#### Records shown:
▼▼▼

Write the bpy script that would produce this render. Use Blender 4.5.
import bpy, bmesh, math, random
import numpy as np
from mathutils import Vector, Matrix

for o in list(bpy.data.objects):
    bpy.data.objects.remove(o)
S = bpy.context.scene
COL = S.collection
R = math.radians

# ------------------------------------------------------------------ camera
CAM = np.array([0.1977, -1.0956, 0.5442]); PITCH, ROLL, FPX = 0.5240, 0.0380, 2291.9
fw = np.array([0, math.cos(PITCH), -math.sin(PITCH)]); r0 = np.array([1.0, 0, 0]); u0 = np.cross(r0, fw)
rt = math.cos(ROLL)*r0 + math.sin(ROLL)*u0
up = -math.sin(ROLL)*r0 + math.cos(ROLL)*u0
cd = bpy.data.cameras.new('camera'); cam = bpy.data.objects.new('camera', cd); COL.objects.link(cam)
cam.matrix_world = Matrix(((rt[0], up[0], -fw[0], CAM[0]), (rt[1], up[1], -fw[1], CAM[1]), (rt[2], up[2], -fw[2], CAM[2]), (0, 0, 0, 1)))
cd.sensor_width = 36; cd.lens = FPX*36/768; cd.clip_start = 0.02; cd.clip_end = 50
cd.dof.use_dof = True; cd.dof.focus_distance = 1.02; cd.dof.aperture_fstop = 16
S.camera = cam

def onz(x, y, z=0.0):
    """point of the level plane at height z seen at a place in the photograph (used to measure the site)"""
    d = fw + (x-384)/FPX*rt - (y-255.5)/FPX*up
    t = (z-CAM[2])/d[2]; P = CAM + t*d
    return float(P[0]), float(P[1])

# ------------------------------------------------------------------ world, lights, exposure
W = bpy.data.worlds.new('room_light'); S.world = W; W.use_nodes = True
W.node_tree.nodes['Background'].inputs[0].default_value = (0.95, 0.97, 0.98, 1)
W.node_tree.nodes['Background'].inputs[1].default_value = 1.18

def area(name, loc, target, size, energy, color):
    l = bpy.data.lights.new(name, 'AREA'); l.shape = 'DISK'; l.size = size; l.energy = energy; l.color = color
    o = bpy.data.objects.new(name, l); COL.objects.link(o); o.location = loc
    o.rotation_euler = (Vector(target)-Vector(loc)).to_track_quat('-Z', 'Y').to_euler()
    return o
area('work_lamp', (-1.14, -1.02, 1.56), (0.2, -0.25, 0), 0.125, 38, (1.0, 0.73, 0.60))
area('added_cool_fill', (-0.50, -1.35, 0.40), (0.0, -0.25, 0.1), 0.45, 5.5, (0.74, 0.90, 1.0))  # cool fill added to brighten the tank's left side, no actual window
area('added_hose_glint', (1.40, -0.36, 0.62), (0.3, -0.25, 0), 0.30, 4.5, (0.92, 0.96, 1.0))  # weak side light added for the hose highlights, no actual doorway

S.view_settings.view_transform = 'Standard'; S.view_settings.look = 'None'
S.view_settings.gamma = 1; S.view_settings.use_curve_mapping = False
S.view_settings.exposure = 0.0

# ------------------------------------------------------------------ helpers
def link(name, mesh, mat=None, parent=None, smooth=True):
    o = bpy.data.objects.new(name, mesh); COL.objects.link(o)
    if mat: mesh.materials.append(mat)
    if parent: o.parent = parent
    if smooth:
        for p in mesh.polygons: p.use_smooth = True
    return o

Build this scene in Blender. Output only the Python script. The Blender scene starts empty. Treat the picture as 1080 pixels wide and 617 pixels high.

▲▲▲

#### Aim:
Everything from the first line of the data through the line containing "R = math.radians" should be echoed exactly. Add nothing.

#### Result of the task:
Write the bpy script that would produce this render. Use Blender 4.5.
import bpy, bmesh, math, random
import numpy as np
from mathutils import Vector, Matrix

for o in list(bpy.data.objects):
    bpy.data.objects.remove(o)
S = bpy.context.scene
COL = S.collection
R = math.radians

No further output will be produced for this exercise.